▶ [AIM OF THE EXERCISE] Begin with the first line of the material and copy each line word for word through the line that contains "col = scene.collection"; the pictures are left out.

▶ [SUPPLIED MATERIAL]

┄┄┄┄┄┄┄┄┄┄┄┄┄┄┄┄┄┄┄┄

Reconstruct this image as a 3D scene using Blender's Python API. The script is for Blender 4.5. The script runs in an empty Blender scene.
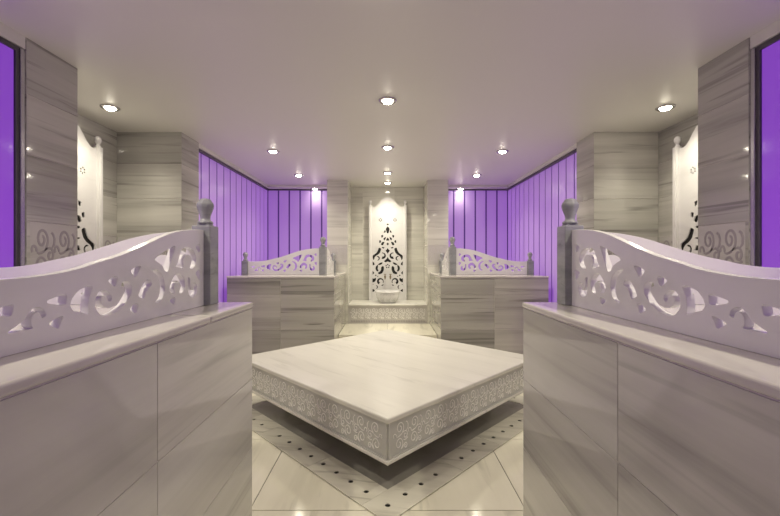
import bpy, bmesh, math, random
from mathutils import Vector, Matrix
PI = math.pi
random.seed(7)
scene = bpy.context.scene
col = scene.collection

# ------------------------------------------------------------------ helpers
def link(o, parent=None):
    col.objects.link(o)
    if parent: o.parent = parent
    return o

def empty(name, loc, label, cat, group=None, rz=0.0):
    o = bpy.data.objects.new(name, None)
    o.empty_display_size = 0.05
    o.location = loc; o.rotation_euler = (0, 0, rz)
    col.objects.link(o)
    return tag(o, label, cat, group)

def tag(o, label, cat, group=None):
    o['label'] = label; o['category'] = cat
    if group: o['group'] = group
    return o

def obj(name, bm, mats, parent=None, smooth=False, local=True, recalc=True):
    """bm -> one linked mesh object.  local=False: bm is in world coordinates, parent unrotated."""
    if recalc: bmesh.ops.recalc_face_normals(bm, faces=bm.faces[:])
    me = bpy.data.meshes.new(name)
    bm.to_mesh(me); bm.free()
    for m in (mats if isinstance(mats, (list, tuple)) else [mats]): me.materials.append(m)
    if smooth:
        for p in me.polygons: p.use_smooth = True
    o = bpy.data.objects.new(name, me)
    link(o, parent)
    if parent and not local: o.location = -Vector(parent.location)
    return o

def struct(o):
    o['kind'] = 'structure'
    return o

def new(): return bmesh.new()

def box(bm, x0, y0, z0, x1, y1, z1, mi=0, bevel=0.0, seg=2):
    vs = [bm.verts.new((x, y, z)) for z in (z0, z1) for y in (y0, y1) for x in (x0, x1)]
    fs = [(0, 2, 3, 1), (4, 5, 7, 6), (0, 1, 5, 4), (2, 6, 7, 3), (0, 4, 6, 2), (1, 3, 7, 5)]
    F = [bm.faces.new([vs[i] for i in f]) for f in fs]
    for f in F: f.material_index = mi
    if bevel > 0:
        es = list({e for f in F for e in f.edges})
        r = bmesh.ops.bevel(bm, geom=es, offset=bevel, segments=seg, affect='EDGES', profile=0.5)
        for f in r['faces']: f.material_index = mi
    return F

def rnd_layer(bm):
    return bm.faces.layers.float.get('rnd') or bm.faces.layers.float.new('rnd')

def tiles(bm, o, u, v, us, vs, mi=0, gap=0.0012, th=0.003, stagger=0.0):
    """slabs of stone on the plane o + a*u + b*v, standing th proud along u x v"""
    L = rnd_layer(bm)
    o, u, v = Vector(o), Vector(u), Vector(v)
    n = u.cross(v).normalized()
    for j in range(len(vs) - 1):
        for i in range(len(us) - 1):
            a0, a1, b0, b1 = us[i] + gap, us[i+1] - gap, vs[j] + gap, vs[j+1] - gap
            base = [bm.verts.new(o + u*a + v*b) for a, b in ((a0, b0), (a1, b0), (a1, b1), (a0, b1))]
            c = 0.0006
            top = [bm.verts.new(o + u*a + v*b + n*th) for a, b in ((a0+c, b0+c), (a1-c, b0+c), (a1-c, b1-c), (a0+c, b1-c))]
            r = random.random()
            fs = [bm.faces.new(top)] + [bm.faces.new((base[k], base[(k+1) % 4], top[(k+1) % 4], top[k])) for k in range(4)]
            for f in fs: f[L] = r; f.material_index = mi

def lathe(bm, prof, seg=32, center=(0, 0, 0), mi=0, close=False):
    cx, cy, cz = center
    rings = []
    for r, z in prof:
        if r < 1e-6: rings.append([bm.verts.new((cx, cy, cz + z))])
        else: rings.append([bm.verts.new((cx + r*math.cos(2*PI*k/seg), cy + r*math.sin(2*PI*k/seg), cz + z)) for k in range(seg)])
    for A, B in zip(rings, rings[1:]):
        for k in range(seg):
            k2 = (k + 1) % seg
            if len(A) == 1 and len(B) == 1: continue
            if len(A) == 1: f = bm.faces.new((A[0], B[k], B[k2]))
            elif len(B) == 1: f = bm.faces.new((A[k], A[k2], B[0]))
            else: f = bm.faces.new((A[k], A[k2], B[k2], B[k]))
            f.material_index = mi; f.smooth = True
    return rings

def tube(bm, pts, r, seg=10):
    pts = [Vector(p) for p in pts]; rings = []
    for i, p in enumerate(pts):
        d = (pts[min(i+1, len(pts)-1)] - pts[max(i-1, 0)]).normalized()
        a = d.cross(Vector((0, 0, 1)))
        if a.length < 1e-4: a = d.cross(Vector((1, 0, 0)))
        a.normalize(); b = d.cross(a)
        rr = r[i] if isinstance(r, (list, tuple)) else r
        rings.append([bm.verts.new(p + a*rr*math.cos(2*PI*k/seg) + b*rr*math.sin(2*PI*k/seg)) for k in range(seg)])
    for A, B in zip(rings, rings[1:]):
        for k in range(seg): bm.faces.new((A[k], A[(k+1) % seg], B[(k+1) % seg], B[k]))
    bm.faces.new(rings[0]); bm.faces.new(rings[-1])

def chaikin(P, n=2, q=0.22):
    for _ in range(n):
        Q = []
        for i in range(len(P)):
            a, b = P[i], P[(i+1) % len(P)]
            Q.append((a[0]*(1-q) + b[0]*q, a[1]*(1-q) + b[1]*q))
            Q.append((a[0]*q + b[0]*(1-q), a[1]*q + b[1]*(1-q)))
        P = Q
    return P

def fretwork(name, loops, thick, bevel=0.0):
    """flat plate (local x,z; thickness along y) with outlines and true cut-outs -> mesh datablock"""
    cu = bpy.data.curves.new(name, 'CURVE')
    cu.dimensions = '2D'; cu.fill_mode = 'BOTH'
    cu.extrude = max(thick/2 - bevel, 0.0005); cu.bevel_depth = bevel; cu.bevel_resolution = 1
    for P in loops:
        sp = cu.splines.new('POLY'); sp.points.add(len(P) - 1)
        for pt, (x, y) in zip(sp.points, P): pt.co = (x, y, 0, 1)
        sp.use_cyclic_u = True
    if bevel: cu.offset = -bevel
    o = bpy.data.objects.new(name, cu); col.objects.link(o)
    bpy.context.view_layer.update()
    dg = bpy.context.evaluated_depsgraph_get()
    me = bpy.data.meshes.new_from_object(o.evaluated_get(dg))
    bpy.data.objects.remove(o); bpy.data.curves.remove(cu)
    me.transform(Matrix.Rotation(PI/2, 4, 'X'))
    me.name = name
    for p in me.polygons: p.use_smooth = False
    return me

def mesh_obj(name, me, mats, parent=None):
    me.materials.clear()
    for m in (mats if isinstance(mats, (list, tuple)) else [mats]): me.materials.append(m)
    return link(bpy.data.objects.new(name, me), parent)

def copy_tree(o, parent=None):
    c = o.copy(); col.objects.link(c)
    if parent: c.parent = parent
    for ch in list(o.children): copy_tree(ch, c)
    return c

# ------------------------------------------------------------------ scroll relief
def spiral(cx, cy, r0, r1, a0, turns, n=26):
    P = []
    for i in range(n + 1):
        t = i/n; a = math.radians(a0) + turns*2*PI*t; r = r0 + (r1 - r0)*t**0.85
        P.append((cx + r*math.cos(a), cy + r*math.sin(a)))
    return P
UNIT = [spiral(.42, .98, .30, .07, -70, 1.45),
        spiral(.80, .60, .185, .05, 120, -1.2, 20),
        spiral(.36, .33, .29, .07, -60, 1.4),
        spiral(.82, .14, .135, .045, 130, -1.1, 18),
        spiral(.05, .72, .13, .06, -20, .70, 12),
        [(.53, .70), (.60, .75), (.70, .76)],
        [(.52, .09), (.60, .12), (.68, .20), (.74, .25)],
        [(.17, .66), (.28, .64), (.40, .66), (.52, .70)],
        [(.88, .77), (.98, .86), (1.0, 1.0), (.93, 1.12), (.84, 1.16)],
        [(.66, .42), (.74, .40), (.86, .41), (.98, .46)]]

def scroll_band(bm, f, u0, u1, v0, v1, lw, th, count=None, flip=False, asp=1.3):
    """repeats the scroll unit between u0..u1, v0..v1; f(u, v, w) -> 3D point, w = height proud of the face"""
    H = v1 - v0; W = H/asp
    n = count or max(1, round((u1 - u0)/W)); W = (u1 - u0)/n
    for k in range(n):
        for P in UNIT:
            Q = [(u0 + (k + (1-x if flip else x)*.96 + .02)*W, v0 + y/1.3*H) for x, y in P]
            rows = []
            for i, (x, y) in enumerate(Q):
                a, b = Q[max(i-1, 0)], Q[min(i+1, len(Q)-1)]
                dx, dy = b[0]-a[0], b[1]-a[1]; l = math.hypot(dx, dy) or 1
                nx, ny = -dy/l, dx/l
                w = lw*.5*(1.0 if i else .6)
                rows.append([bm.verts.new(f(x + nx*w*s, y + ny*w*s, h)) for s, h in ((-1, 0), (-.7, th), (.7, th), (1, 0))])
            for A, B in zip(rows, rows[1:]):
                for q in range(3): bm.faces.new((A[q], A[q+1], B[q+1], B[q]))

# ------------------------------------------------------------------ materials
def mat(name):
    m = bpy.data.materials.new(name); m.use_nodes = True
    nt = m.node_tree; b = nt.nodes['Principled BSDF']
    return m, nt, b

def plain(name, c, rough=.4, metal=0.0, emit=None, es=0.0, coat=0.0):
    m, nt, b = mat(name)
    b.inputs['Base Color'].default_value = (*c, 1); b.inputs['Roughness'].default_value = rough
    b.inputs['Metallic'].default_value = metal
    if coat: b.inputs['Coat Weight'].default_value = coat; b.inputs['Coat Roughness'].default_value = .1
    if emit: b.inputs['Emission Color'].default_value = (*emit, 1); b.inputs['Emission Strength'].default_value = es
    return m

def marble(name, light, mid, dark, scale=(.5, .5, 5.0), rough=.12, rz=0.0, coord='pos', amp=.22, vein=.5, spec=.5, fine=1.0):
    m, nt, b = mat(name); N, Lk = nt.nodes, nt.links
    if coord == 'pos':
        g = N.new('ShaderNodeNewGeometry'); src = g.outputs['Position']
    else:
        g = N.new('ShaderNodeTexCoord'); src = g.outputs['Object']
    at = N.new('ShaderNodeAttribute'); at.attribute_name = 'rnd'
    mul = N.new('ShaderNodeVectorMath'); mul.operation = 'SCALE'; mul.inputs[0].default_value = (13.7, 7.3, 19.1)
    Lk.new(at.outputs['Fac'], mul.inputs['Scale'])
    mp = N.new('ShaderNodeMapping'); mp.vector_type = 'TEXTURE' if False else 'POINT'
    rot = N.new('ShaderNodeVectorRotate'); rot.rotation_type = 'Z_AXIS'; rot.inputs['Angle'].default_value = rz
    Lk.new(src, rot.inputs['Vector'])
    mp.inputs['Scale'].default_value = scale
    Lk.new(rot.outputs['Vector'], mp.inputs['Vector'])
    add = N.new('ShaderNodeVectorMath'); add.operation = 'ADD'
    Lk.new(mp.outputs['Vector'], add.inputs[0]); Lk.new(mul.outputs['Vector'], add.inputs[1])
    n1 = N.new('ShaderNodeTexNoise'); n1.inputs['Scale'].default_value = 1.0
    n1.inputs['Detail'].default_value = 8; n1.inputs['Roughness'].default_value = .6; n1.inputs['Distortion'].default_value = .35
    Lk.new(add.outputs['Vector'], n1.inputs['Vector'])
    r1 = N.new('ShaderNodeValToRGB'); e = r1.color_ramp.elements
    e[0].position = .22; e[0].color = (*dark, 1); e[1].position = .72; e[1].color = (*light, 1)
    k = e.new(.46); k.color = (*mid, 1)
    Lk.new(n1.outputs['Fac'], r1.inputs['Fac'])
    # fine parallel streaks
    sc2 = N.new('ShaderNodeVectorMath'); sc2.operation = 'SCALE'; sc2.inputs['Scale'].default_value = 3.3*fine
    Lk.new(add.outputs['Vector'], sc2.inputs[0])
    n2 = N.new('ShaderNodeTexNoise'); n2.inputs['Scale'].default_value = 1.0; n2.inputs['Detail'].default_value = 4
    n2.inputs['Distortion'].default_value = .6
    Lk.new(sc2.outputs['Vector'], n2.inputs['Vector'])
    r2 = N.new('ShaderNodeValToRGB'); e = r2.color_ramp.elements
    e[0].position = .30; e[0].color = (.50, .49, .49, 1); e[1].position = .43; e[1].color = (1, 1, 1, 1)
    Lk.new(n2.outputs['Fac'], r2.inputs['Fac'])
    mx = N.new('ShaderNodeMix'); mx.data_type = 'RGBA'; mx.blend_type = 'MULTIPLY'; mx.inputs['Factor'].default_value = vein
    Lk.new(r1.outputs['Color'], mx.inputs['A']); Lk.new(r2.outputs['Color'], mx.inputs['B'])
    # slab to slab difference
    mr = N.new('ShaderNodeMapRange'); mr.inputs['To Min'].default_value = 1 - amp/2; mr.inputs['To Max'].default_value = 1 + amp/2
    Lk.new(at.outputs['Fac'], mr.inputs['Value'])
    vs = N.new('ShaderNodeVectorMath'); vs.operation = 'SCALE'
    Lk.new(mx.outputs['Result'], vs.inputs[0]); Lk.new(mr.outputs['Result'], vs.inputs['Scale'])
    Lk.new(vs.outputs['Vector'], b.inputs['Base Color'])
    b.inputs['Roughness'].default_value = rough; b.inputs['Specular IOR Level'].default_value = spec
    return m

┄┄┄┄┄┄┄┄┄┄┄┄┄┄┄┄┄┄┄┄

▶ [RESULT FOR THIS EXERCISE]
Reconstruct this image as a 3D scene using Blender's Python API. The script is for Blender 4.5. The script runs in an empty Blender scene.
import bpy, bmesh, math, random
from mathutils import Vector, Matrix
PI = math.pi
random.seed(7)
scene = bpy.context.scene
col = scene.collection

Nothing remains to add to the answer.